Average Annual Total Returns (for the calendar periods ended December 31, 2018)
Average Annual Total Returns - (Active International Allocation Portfolio) - ­
Past One Year
Past Five Years
Past Ten Years
Inception Date
Class I [1] (15.14%) (0.64%) 5.03% Jan. 17, 1992
Class I | Return After Taxes on Distributions [1],[2] (15.47%) (1.00%) 4.65% Jan. 17, 1992
Class I | Return After Taxes on Distributions and Sale of Fund Shares [1] (8.72%) (0.39%) 4.12% Jan. 17, 1992
Class IS [1]  
MSCI All Country World ex USA Index (reflects no deduction for fees, expenses or taxes) [3] (14.20%) 0.68% 6.57%  
Active International Allocation Blend Index (reflects no deduction for fees, expenses or taxes) [4] (14.20%) 0.78% 6.45%  
Lipper International Multi-Cap Growth Funds Index (reflects no deduction for taxes) [5] (14.74%) 0.60% 7.62%  
[1] Class I shares are not offered in the Prospectus. Ordinarily, Class IS shares would have similar annual returns because the shares are invested in the same portfolio of securities and the annual returns may likely differ to the extent that the classes do not have the same expenses. Class IS shares of the Fund had not completed a full calendar year of operations as of December 31, 2018 and therefore Class IS shares do not have annualized return information to report. Return information for the Fund's Class IS shares will be shown in future prospectuses offering the Fund's Class IS shares after the Fund's Class IS shares have a full calendar year of return information to report.
[2] These returns do not reflect any tax consequences from a sale of your shares at the end of each period.
[3] The MSCI All Country World ex USA Index is a free float-adjusted market capitalization weighted index designed to measure the equity market performance of developed and emerging markets, excluding the United States. The term "free float" represents the portion of shares outstanding that are deemed to be available for purchase in the public equity markets by investors. The performance of the index is listed in U.S. dollars and assumes reinvestment of net dividends. Net total return indices reinvest dividends after the deduction of withholding taxes, using (for international indices) a tax rate applicable to non-resident institutional investors who do not benefit from double taxation treaties. It is not possible to invest directly in an index.
[4] The Active International Allocation Blend Index is a performance linked benchmark of the old and new benchmark of the Fund, the old benchmark represented by MSCI EAFE Index (index that is designed to measure the international equity market performance of developed markets, excluding the United States and Canada) from the Fund's inception to December 31, 2016 and the new benchmark represented by MSCI All Country World ex USA Index for periods thereafter. It is not possible to invest directly in an index.

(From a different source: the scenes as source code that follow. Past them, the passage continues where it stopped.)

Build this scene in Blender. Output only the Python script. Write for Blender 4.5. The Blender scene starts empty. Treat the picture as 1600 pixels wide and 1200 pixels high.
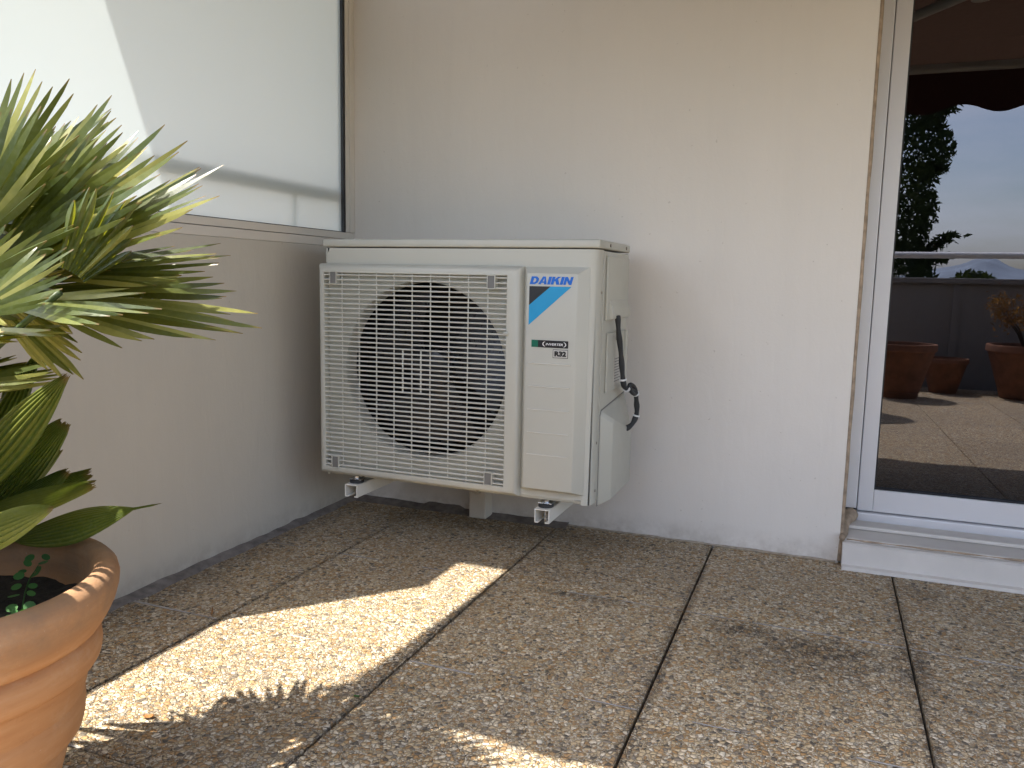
import bpy, bmesh, math, random
from math import sin, cos, pi, radians
from mathutils import Vector, Matrix
from mathutils import noise as mnoise

S = bpy.context.scene
COL = S.collection
random.seed(7)

# ------------------------------------------------------------------ camera, sky, sun, exposure
cam_d = bpy.data.cameras.new("camera")
cam = bpy.data.objects.new("camera", cam_d)
COL.objects.link(cam)
S.camera = cam
cam_d.sensor_width = 36.0
cam_d.lens = 27.975
cam_d.clip_start = 0.02
cam_d.clip_end = 30000
R_ = Vector((0.9303856, 0.36601777, 0.02033777))
U_ = Vector((-0.06614686, 0.11305334, 0.99138466))
F_ = Vector((-0.36056515, 0.92371529, -0.12939413))
cam.matrix_world = Matrix(((R_.x, U_.x, -F_.x, 1.5644), (R_.y, U_.y, -F_.y, -2.4096),
                           (R_.z, U_.z, -F_.z, 0.8029), (0, 0, 0, 1)))

TO_SUN = Vector((-0.335, -0.385, 1.0)).normalized()
world = bpy.data.worlds.new("World")
S.world = world
world.use_nodes = True
wn = world.node_tree
bg = wn.nodes["Background"]
sky = wn.nodes.new("ShaderNodeTexSky")
sky.sky_type = 'NISHITA'
sky.sun_disc = False
sky.sun_elevation = math.asin(TO_SUN.z)
sky.sun_rotation = math.atan2(TO_SUN.x, TO_SUN.y)
sky.air_density = 1.0
sky.dust_density = 2.2
sky.ozone_density = 0.7
tc = wn.nodes.new("ShaderNodeTexCoord")
mp = wn.nodes.new("ShaderNodeMapping")
mp.inputs["Scale"].default_value = (1.6, 1.6, 7.0)
wn.links.new(tc.outputs["Generated"], mp.inputs[0])
cn = wn.nodes.new("ShaderNodeTexNoise")
cn.inputs["Scale"].default_value = 2.2
cn.inputs["Detail"].default_value = 7.0
cn.inputs["Roughness"].default_value = 0.55
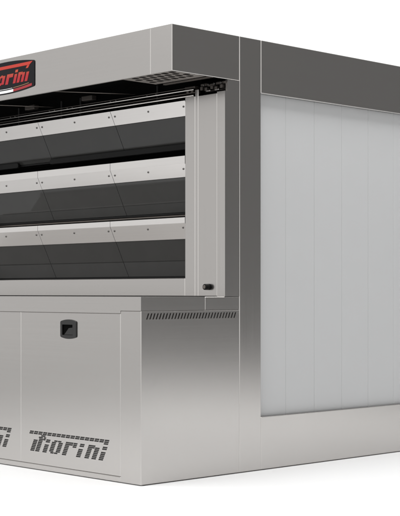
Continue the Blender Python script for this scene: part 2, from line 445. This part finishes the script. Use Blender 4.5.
sz = N.new('ShaderNodeSeparateXYZ'); L.new(tc.outputs['Generated'], sz.inputs[0])
mz = N.new('ShaderNodeMapRange'); mz.interpolation_type = 'SMOOTHSTEP'
mz.inputs['From Min'].default_value = 0.5; mz.inputs['From Max'].default_value = 0.95
mz.inputs['To Min'].default_value = 1.0; mz.inputs['To Max'].default_value = 0.30
L.new(sz.outputs['Z'], mz.inputs['Value'])
vm = N.new('ShaderNodeVectorMath'); vm.operation = 'SCALE'
L.new(ramp.outputs['Color'], vm.inputs[0]); L.new(mz.outputs['Result'], vm.inputs['Scale'])
L.new(vm.outputs['Vector'], bg.inputs['Color'])
bg.inputs['Strength'].default_value = 1.0

def area(name, loc, target, size, power, spread=180, length=None):
    l = bpy.data.lights.new(name, 'AREA'); l.shape = 'SQUARE'; l.size = size; l.energy = power; l.spread = math.radians(spread)
    if length: l.shape = 'RECTANGLE'; l.size_y = length
    o = bpy.data.objects.new(name, l); C.objects.link(o)
    o.location = loc
    o.rotation_euler = (Vector(target) - Vector(loc)).to_track_quat('-Z', 'Y').to_euler()
area('fill_front', (-1.2, -2.2, 4.2), (-0.8, -1.6, 0), 3.0, 112)
area('fill_side', (0.95, 1.4, 4.6), (0.95, 1.4, 0), 1.3, 100, 150, 6.5)
area('fill_rear', (3.3, 3.5, 4.6), (3.3, 3.5, 0), 2.0, 29, 70)

# ------------------------------------------------------------------ camera
cam = bpy.data.cameras.new('Camera'); co = bpy.data.objects.new('Camera', cam); C.objects.link(co)
cam.sensor_fit = 'HORIZONTAL'; cam.sensor_width = 36.0
cam.lens = 36.0 * 1346 / 400
cam.shift_y = 34 / 400
cam.clip_start = 0.05; cam.clip_end = 500
co.location = P(-4.582282, -5.204395, 1.0)
d = Vector((-0.72089, 0.69307, 0))
co.rotation_euler = d.to_track_quat('-Z', 'Y').to_euler()
S.camera = co
S.view_settings.view_transform = 'Standard'
S.view_settings.look = 'None'
S.view_settings.exposure = 0; S.view_settings.gamma = 1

[5] The Lipper International Multi-Cap Growth Funds Index is an equally-weighted performance index of the largest qualifying funds (based on net assets) in the Lipper International Multi-Cap Growth Funds classification. There are currently 30 funds represented in this index.

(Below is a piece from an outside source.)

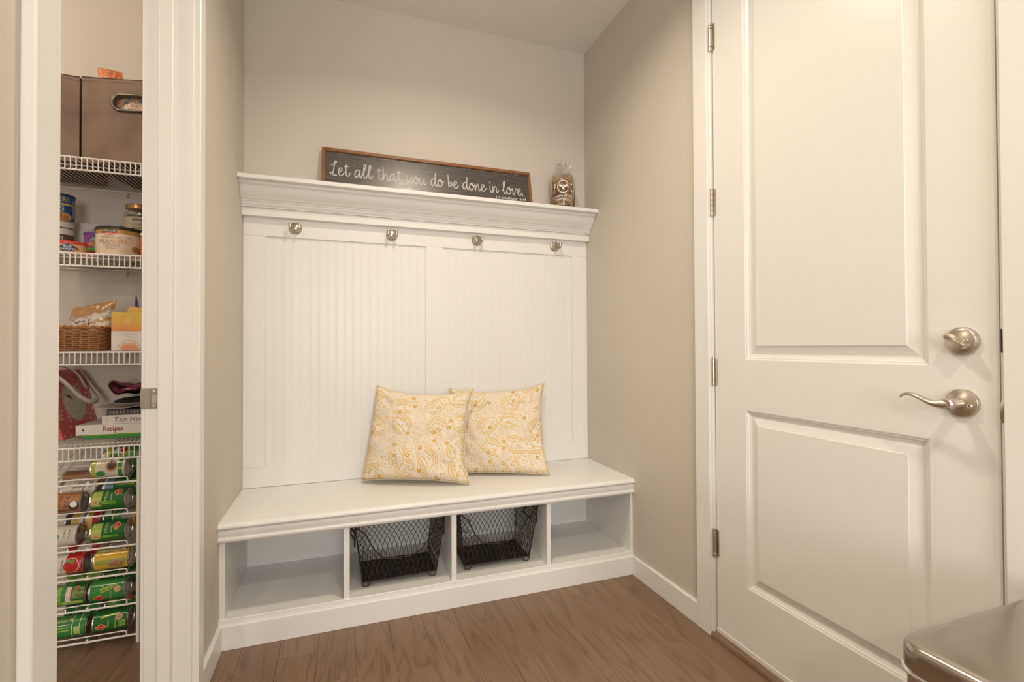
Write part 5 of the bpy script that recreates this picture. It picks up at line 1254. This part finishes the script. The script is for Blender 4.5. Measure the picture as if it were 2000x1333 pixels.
lying_can('white and green can of black beans, right front on the top tier', RC, 0, 0, [(0, .13, LIME), (.13, .80, LWH), (.80, .94, GRE2), (.94, 1, LWH)], [
    ('h', ellipse2d(.0180, .0215), K((.50, .24, .12), .3, 0, 'bowl_print_brown'), .60, .35), ('h', ellipse2d(.0135, .0165), DARKB, .61, .42), ('v', text2d('ORGANIC', w=.040, h=.0060), SHY, .30, .55), ('v', text2d('BLACK BEANS', w=.044, h=.0060), SHY, .39, .50), ('h', ellipse2d(.0145, .0105), GRE2, .30, -.38), ('h', ellipse2d(.0090, .0090), GRE2, .55, 1.25), ('h', rect2d(.012, .008), LIME, .85, .10)])
lying_can('yellow, green and tomato red can peeking through the lowest shelf lip', RC + .014, 0, 1, [(0, .16, K((.60, .46, .06), .3, 0, 'mustard_label')), (.16, .50, GRE2), (.50, .62, K((.62, .30, .20), .3, 0, 'salmon_label')), (.62, .82, LEAFP), (.82, 1, GRE2)], [('h', ellipse2d(.013, .014), LWH, .40, 1.0), ('h', ellipse2d(.010, .012), TOMP, .56, .9)])
lying_can('dark can in the third row of the top tier, seen behind the rack leg', RC + .02, 0, 2, [(0, 1, GREY)])
lying_can('green bean can with red shield, right front on the second tier', RC, 1, 0, [(0, 1, GRE)], veg('PEAS', .17, .02, .76, 1.02, PEAS, [('h', rect2d(.050, .013), LEAFP, .52, -.05)]))
lying_can('green can with celery sticks, behind the right front can on the second tier', RC + .010, 1, 1, [(0, .06, LWH), (.06, .30, K((.22, .34, .46), .3, 0, 'pale_blue_label')), (.30, 1, GRE)], [('h', rect2d(.060, .012), LEAFP, .66, .95), ('h', rect2d(.050, .010), PEAS, .70, .60)])
lying_can('green and red can in the third row of the second tier', RC + .02, 1, 2, [(0, .75, GRE), (.75, 1, REDL)])
lying_can('copper coloured can of coconut milk, left front on the second tier', LC - .006, 1, 0, [(0, 1, COPPER)], [('v', text2d('MILK', w=.040, h=.0130), INK, .62, .40), ('v', text2d('COCONUT', w=.044, h=.0100), INK, .46, .40), ('h', ellipse2d(.0150, .0170), INK, .82, -.05), ('h', ellipse2d(.0105, .0110), WHT, .82, .06), ('h', rect2d(.06, .008), K((.16, .08, .05), .3, 0, 'dark_copper_print'), .66, -.55)])
lying_can('white and silver can behind the coconut milk can on the second tier', LC + .012, 1, 1, [(0, .3, LWH), (.3, .32, INK), (.32, .62, LWH), (.62, .64, INK), (.64, 1, LWH)], [('h', rect2d(.020, .030), GREY, .50, .9), ('h', rect2d(.012, .030), GREY, .80, .9)])
lying_can('brown can in the third row, left on the second tier', LC - .018, 1, 2, [(0, 1, K((.34, .17, .10), .3, .3, 'brown_can_label'))], [('h', rect2d(.05, .010), WHT, .55, .2)])
lying_can('green pea can with red shield and peas, right front on the third tier', RC, 2, 0, [(0, 1, GRE)], veg('PEAS', .20, -.20, .74, .78, PEAS, [('h', rect2d(.052, .009), LEAFP, .56, -.20)]))
lying_can('green and grey can behind the pea can on the third tier', RC + .012, 2, 1, [(0, .26, GRE), (.26, .30, LWH), (.30, .55, GRE2), (.55, .90, GREY), (.90, 1, K((.62, .28, .05), .3, 0, 'orange_can_label'))], [('h', rect2d(.020, .016), WHT, .14, .95)])
lying_can('white can of creamed chicken soup, left front on the third tier', LC - .016, 2, 0, [(0, 1, LWH)], [('v', text2d('Organic', w=.032, h=.0090), K((.08, .16, .08), .4, 0, 'deep_green_ink'), .66, .42), ('v', text2d('Chicken', w=.032, h=.0090), K((.08, .16, .08), .4, 0, 'deep_green_ink'), .78, .38), ('h', ellipse2d(.0110, .0110), K((.05, .30, .10), .35, 0, 'leaf_badge'), .44, .20), ('v', text2d('Cream of', w=.026, h=.0050), GREY, .87, .3)])
lying_can('red, yellow and navy can behind the chicken soup can on the third tier', LC + .024, 2, 1, [(0, .16, INK), (.16, .40, K((.66, .44, .10), .3, 0, 'ochre_can_label')), (.40, .52, LWH), (.52, .58, NAVL), (.58, .78, K((.66, .44, .10), .3, 0, 'ochre_can_label')), (.78, .80, LWH), (.80, 1, REDL)], [('h', ellipse2d(.010, .014), LIME, .68, .9)])
lying_can('yellow can of chilli beans, right front on the fourth tier', RC + .010, 3, 0, [(0, 1, YLAB)], [('h', rect2d(.092, .018), K((.30, .34, .06), .3, 0, 'olive_print'), .5, .02), ('h', ellipse2d(.0250, .0150), GREY, .64, -.20), ('h', ellipse2d(.0215, .0125), NUTS2, .64, -.22), ('h', rect2d(.086, .0170), INK, .5, 1.20), ('h', rect2d(.082, .0140), K((.52, .46, .24), .3, 0, 'fact_panel'), .5, 1.20), ('h', rect2d(.020, .0012), INK, .3, 1.25), ('h', rect2d(.020, .0012), INK, .3, 1.15), ('h', rect2d(.024, .0012), INK, .7, 1.25), ('h', rect2d(.024, .0012), INK, .7, 1.15)])
lying_can('red and white can of tomatoes, left front on the fourth tier', LC + .002, 3, 0, [(0, .52, LWH), (.52, 1, REDL)], [('h', ellipse2d(.0235, .0270, 24), WHT, .68, .08), ('h', ellipse2d(.0215, .0250, 24), TOMP, .68, .08), ('h', ellipse2d(.0120, .0050), LEAFP, .66, .52), ('v', text2d('ORGANIC', w=.038, h=.0060), INK, .44, .2), ('v', text2d('DICED', w=.026, h=.0040), WHT, .92, .2)])
lying_can('red can with white and black label, behind the tomato can on the fourth tier', LC + .032, 3, 1, [(0, .30, REDL), (.30, .72, LWH), (.72, 1, REDL)], [('h', rect2d(.012, .009), INK, .58, .75), ('h', rect2d(.006, .005), WHT, .58, .75)])
lying_can('green bean can with tan seal, right front on the fifth tier', RC - .002, 4, 0, [(0, 1, GRE2)], [('h', poly2d([(-.022, -.004), (.028, .010), (.030, .016), (-.020, .003)]), PEAS, .52, .42), ('h', poly2d([(-.020, -.010), (.022, .006), (.026, .010), (-.018, -.004)]), LIME, .52, .32), ('h', poly2d([(-.006, 0), (0, .012), (.006, 0)]), PEAS, .36, .66), ('h', ellipse2d(.0105, .0105), TANP, .80, .30), ('h', text2d('14', h=.0080), INK, .80, .30), ('h', SHIELD, SHY, .30, -.40), ('h', SHIELD2, SHR, .30, -.40), ('v', text2d('BEANS', w=.030, h=.0060), GYL, .62, -.25)])
lying_can('dark green can behind the right front can on the fifth tier', RC + .012, 4, 1, [(0, 1, K((.02, .09, .03), .3, 0, 'deep_green_label'))])
lying_can('green can with red and white sticker and cut beans, left front on the fifth tier', LC + .008, 4, 0, [(0, .34, BEANP), (.34, .62, GRE2), (.62, 1, GRE)], [('v', rect2d(.050, .0150), WHT, .54, .40), ('v', text2d('GREEN', w=.040, h=.0060), SHR, .50, .40), ('v', text2d('BEANS', w=.040, h=.0060), SHR, .58, .40), ('h', rect2d(.034, .036), mat('cut_bean_print', (.24, .30, .08), .3, var=((.10, .13, .04), 90)), .80, .42), ('h', ellipse2d(.0090, .0070), NUTS2, .74, 1.0), ('h', rect2d(.06, .014), PEAS, .66, -.45)])
lying_can('green can with leafy print behind the left front can on the fifth tier', LC + .030, 4, 1, [(0, .55, LEAFP), (.55, 1, BEANP)])
lying_can('green bean can with red shield and tan seal, right front on the lowest tier', RC + .008, 5, 0, [(0, 1, GRE)], [('h', poly2d([(-.026, -.004), (.030, .008), (.030, .014), (-.024, .004)]), PEAS, .46, .70), ('h', ellipse2d(.0115, .0115), TANP, .74, .62), ('h', text2d('14', h=.0085), INK, .74, .62), ('h', SHIELD, SHY, .26, -.15), ('h', SHIELD2, SHR, .26, -.15), ('h', text2d('Del Monte', w=.020, h=.0045), WHT, .26, -.15), ('v', text2d('BEANS', w=.030, h=.0070), GYL, .66, .0), ('v', text2d('GREEN', w=.024, h=.0050), GYL, .46, .05), ('h', rect2d(.022, .022), BEANP, .84, -.02)])
lying_can('green bean can with red shield behind the right front can on the lowest tier', RC + .018, 5, 1, [(0, 1, GRE)], [('h', rect2d(.030, .040), BEANP, .24, .9), ('h', SHIELD, SHY, .72, .9), ('h', SHIELD2, SHR, .72, .9), ('h', text2d('Del Monte', w=.020, h=.0045), WHT, .72, .9), ('h', rect2d(.016, .012), K((.22, .34, .50), .3, 0, 'pale_blue_print'), .94, .9)])
lying_can('light green can with white ruled panel, left front on the lowest tier', LC + .010, 5, 0, [(0, .62, GRE2), (.62, .64, WHT), (.64, .84, GRE2), (.84, .86, WHT), (.86, 1, GRE2)], [('h', rect2d(.050, .0020), WHT, .32, .55), ('h', rect2d(.046, .0020), GYL, .32, .30), ('h', rect2d(.052, .0030), GYL, .32, .05), ('h', rect2d(.012, .010), TANP, .58, 1.0), ('h', rect2d(.040, .012), K((.22, .30, .14), .3, 0, 'moss_print'), .28, .95), ('h', rect2d(.014, .030), GYL, .74, -.1)])
lying_can('dark green can with white lines behind the left front can on the lowest tier', LC + .026, 5, 1, [(0, .30, GRE), (.30, .32, GYL), (.32, .66, GRE), (.66, .68, WHT), (.68, 1, GRE2)], [('h', rect2d(.024, .0020), GYL, .45, .8), ('h', rect2d(.024, .0020), GYL, .45, 1.0)])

The after-tax returns shown in the table above are calculated using the historical highest individual federal marginal income tax rates during the period shown and do not reflect the impact of state and local taxes. After-tax returns for the Fund's Class IS shares will vary from Class I shares' returns. Actual after-tax returns depend on the investor's tax situation and may differ from those shown, and after-tax returns are not relevant to investors who hold their Fund shares through tax deferred arrangements such as 401(k) plans or individual retirement accounts. After-tax returns may be higher than before-tax returns due to an assumed benefit from capital losses that would have been realized had Fund shares been sold at the end of the relevant periods, as applicable.